The Consumer Financial Protection Bureau released its final rule on data-sharing Tuesday (Oct. 22).
But the issue is far from over.
The battle between banks and the CFPB over what is commonly called Section 1033 is shaping up to be a fight waged in court due to growing contention over liability and oversight of the relationships between banks sharing their data and the third parties with whom that data might be shared.
The Bank Policy Institute and the Kentucky Bankers Association filed a lawsuit Tuesday that claimed the CFPB is “overstepping its statutory mandate and injecting itself into a developing, well-functioning ecosystem that is thriving under private initiatives.”
And, said the lawsuit: “Worse yet, the framework the agency has adopted is fundamentally unsafe, so the primary result of its overreach will be to harm the very consumers it is charged with protecting.”
The suit asked the court to “bring a halt to the bureau’s unlawful efforts to force banks to engage in unsafe dissemination of their customers’ personal financial information and set aside the rule.”
The CFPB’s final rule could cause open banking in the United States to face headwinds because uncertainty breeds a chilling effect in financial services innovation.
Among the central issues is whether that innovation should be mandated from the top down or whether it should be a process (arguably organic) that comes from the bottom up, through private-sector efforts.
In the lawsuit itself, the banks alleged the rule “seeks to cut off that private development and replace it with a complicated, expensive, mandatory regulatory framework that Congress never authorized.”

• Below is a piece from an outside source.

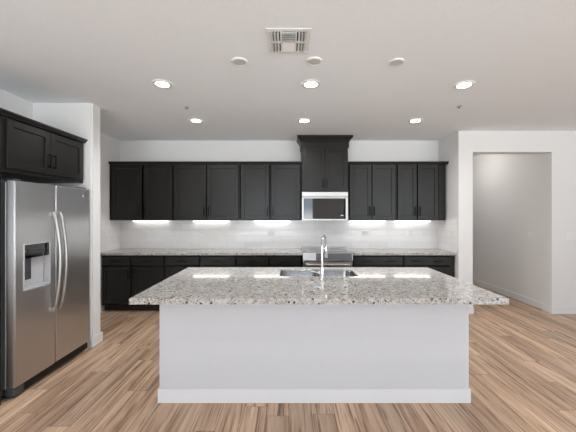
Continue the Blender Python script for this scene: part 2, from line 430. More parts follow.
# tall cabinet over the microwave
MF = 4.80; ms = 300/(MF-0.02)
x0, x1 = X_at(301.4, ms), X_at(348.4, ms); cx = (x0+x1)/2; wd = (x1-x0)/2
tz0, tz1 = 1.862, 2.565
r = thing('microwave_cabinet', (cx, MF, tz0), 'taller dark cabinet above the microwave with stepped crown reaching the ceiling', 'cabinet')
bm = bm_new(); bm.free(); obj('body', carcase(wd-0.004, 0, tz1-tz0, BY-0.010-MF), 'cab', r)
mid = 0
add_door(r, -wd+0.012, -0.002, 0.010, tz1-tz0-0.010, 'R', L=0.15, inset=0.05)
add_door(r, 0.002, wd-0.012, 0.010, tz1-tz0-0.010, 'L', L=0.15, inset=0.05)
bm = bm_new(); e = wd
prof = [(0, 0), (-0.012, 0), (-0.012, 0.09), (-0.022, 0.10), (-0.030, 0.118), (-0.058, 0.150), (-0.066, 0.156), (-0.066, 0.185), (0, 0.185)]
def crown_ring(bm, prof, wd, depth):
    """profile swept round front and both sides with mitred corners"""
    rings = []
    for y, z in prof:
        o_ = -y
        rings.append([(-wd-o_, depth, z), (-wd-o_, -o_, z), (wd+o_, -o_, z), (wd+o_, depth, z)])
    V = [[bm.verts.new(p) for p in rr] for rr in rings]
    for a, b_ in zip(V, V[1:]):
        for i in range(3): bm.faces.new((a[i], a[i+1], b_[i+1], b_[i]))
    bm.faces.new(V[0]); bm.faces.new(V[-1][::-1])
    # back closure
    n = len(V)
    bm.faces.new([V[i][0] for i in range(n)] + [V[i][3] for i in range(n-1, -1, -1)])
    bmesh.ops.recalc_face_normals(bm, faces=bm.faces)
crown_ring(bm, [p for p in prof[1:-1]], wd, BY-0.010-MF)
c = obj('crown', bm, 'cab', r); c.location = (0, 0, tz1-tz0)

# ---------------------------------------------------------------- microwave
mz0, mz1 = 1.400, 1.858
mx0, mx1 = X_at(301.8, ms), X_at(348.0, ms); cx = (mx0+mx1)/2; hw_ = (mx1-mx0)/2
r = thing('microwave', (cx, MF, mz0), 'stainless over-the-range microwave with black glass front', 'microwave')
mh = mz1-mz0
bm = bm_new(); box(bm, -hw_, hw_, 0, BY-0.010-MF, 0, mh, 0.002); obj('body', bm, 'black', r)
bm = bm_new(); box(bm, -hw_, hw_, -0.03, 0, mh-0.078, mh, 0.004); 
o = obj('vent_panel', bm, 'steelb', r); o['label'] = 'bright steel vent strip'
# door frame
bm = bm_new(); zt = mh-0.084
gx0, gx1, gz0, gz1 = -hw_+0.030, hw_-0.040, 0.028, zt-0.022
box(bm, -hw_, gx0, -0.032, 0, 0, zt, 0.003); box(bm, gx1, hw_, -0.032, 0, 0, zt, 0.003)
box(bm, gx0, gx1, -0.032, 0, 0, gz0, 0.003); box(bm, gx0, gx1, -0.032, 0, gz1, zt, 0.003)
dr = obj('door', bm, 'steelb', r); dr['label'] = 'bright steel door frame'
bm = bm_new(); box(bm, gx0, gx1, -0.028, -0.002, gz0, gz1); o = obj('glass', bm, 'glass', dr); o['label'] = 'black glass pane'
bm = bm_new(); tube(bm, [(gx1-0.012, -0.034, gz0+0.02), (gx1-0.012, -0.058, gz0+0.035), (gx1-0.012, -0.058, gz1-0.035), (gx1-0.012, -0.034, gz1-0.02)], 0.007)
o = obj('handle', bm, 'black', dr, True); o['label'] = 'black bar handle'
bm = bm_new(); box(bm, gx1-0.075, gx1-0.035, -0.0295, -0.027, gz0+0.045, gz0+0.062); o = obj('badge', bm, 'grey', dr); o['label'] = 'small grey badge'

# ---------------------------------------------------------------- base cabinets
LF = 4.61; ls = 300/(LF-0.02)
def lower(px0, px1, kind, label, doorhand='R', filler=0.0, two=False):
    x0, x1 = X_at(px0, ls), X_at(px1, ls); cx = (x0+x1)/2; wd = (x1-x0)/2-0.001
    r = thing('base_cabinet', (cx, LF, 0), label, 'cabinet', 'dark base cabinets along the back wall')
    bm = carcase(wd, 0.10, 0.870, BY-0.010-LF)
    if filler: box(bm, wd-filler, wd, 0, 0.14, 0.10, 0.870)
    obj('body', bm, 'cab', r)
    bm = bm_new(); box(bm, -wd, wd, 0.07, 0.085, 0, 0.10); obj('toe_kick', bm, 'toe', r)
    g = 0.012; fw = wd-filler/2-g
    a, c = -wd+g, wd-g-filler
    if kind == 'single':
        add_drawer(r, a, c, 0.716, 0.852, [0.0])
        add_door(r, a, c, 0.125, 0.700, doorhand, up=False, L=0.14)
    else:
        m = (a+c)/2
        add_drawer(r, a, c, 0.716, 0.852, [-(c-a)*0.24, (c-a)*0.24])
        add_door(r, a, m-0.003, 0.125, 0.700, 'R', up=False, L=0.14)
        add_door(r, m+0.003, c, 0.125, 0.700, 'L', up=False, L=0.14)
    return r
cols = [101.2, 131, 164.3, 199.8, 235.6, 269, 301.3]
names = ['at the left end, beside the wall end', 'second from the left end', 'third from left, partly behind the island',
         'fourth from left, behind the island', 'second one left of the range', 'directly left of the range']
for i in range(6):
    lower(cols[i], cols[i+1], 'single', 'dark base cabinet with one drawer and door, '+names[i], 'RL'[i % 2])
lower(353.0, 403.5, 'double', 'wide dark base cabinet with a two-handled drawer, directly right of the range')
lower(403.5, 288.8+2.546*ls, 'double', 'wide dark base cabinet with a two-handled drawer at the right end by the wall', filler=0.07)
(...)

“In the United States, the developing open banking system has achieved substantial progress through private-sector efforts,” the suit added. “Banks, including plaintiffs and their members, have embraced this opportunity for innovation because it allows them to develop secure and attractive products for their customers. In other words, open banking is already flourishing through a private, market-based ‘consumer data-sharing ecosystem’ in which industry members have been actively participating.”
The lawsuit contended the final rule does not promote appropriate oversight of third parties that use banks’ customer data and that, at the same time, banks cannot stop sharing that data when risk management concerns arise.
The suit argued that “such risk-based denials must be carried out ‘in a consistent and non-discriminatory matter,’ a hazy and subjective standard that leaves banks with no assurance that a denial based on legitimate risk-management concerns — even those deemed necessary to meet expectations of its primary financial regulator — would not expose it to an enforcement action by the bureau.”
There is a prohibition on banks from collecting any fees from third parties in exchange for the newly mandated service, and “Section 1033 does not authorize the bureau to adopt such a one-sided fee prohibition that effectively gives a windfall to commercial entities like FinTechs and data aggregators,” the suit said.
As for what might be likened to an unlevel playing field, in the Tuesday announcement of the suit, the plaintiffs said that by not allowing fees to be charged to third parties, the CFPB’s rule “allows third parties to profit, at no cost, from systems built and maintained by banks. Technology costs are a significant expenditure for every major company in America, and banks have invested billions of dollars in building systems to protect consumers’ data and information and have earned customers’ trust accordingly. Banks should be able to charge third parties who seek access to that sensitive data, just as companies charge one another for products and services routinely in the marketplace. These practices are consistent with developer access offered by Google, Apple, Facebook and other major U.S. companies.”
The PYMNTS Intelligence report “Consumer Sentiment About Open Banking Payments” found that nearly 46% of consumers said they are ready for open banking and would be willing to pay fees to have instant payments and other more direct fund flows available to them.
In the meantime, as banks, FinTechs and regulators hash it all out, open banking’s evolution may proceed more slowly than some would hope.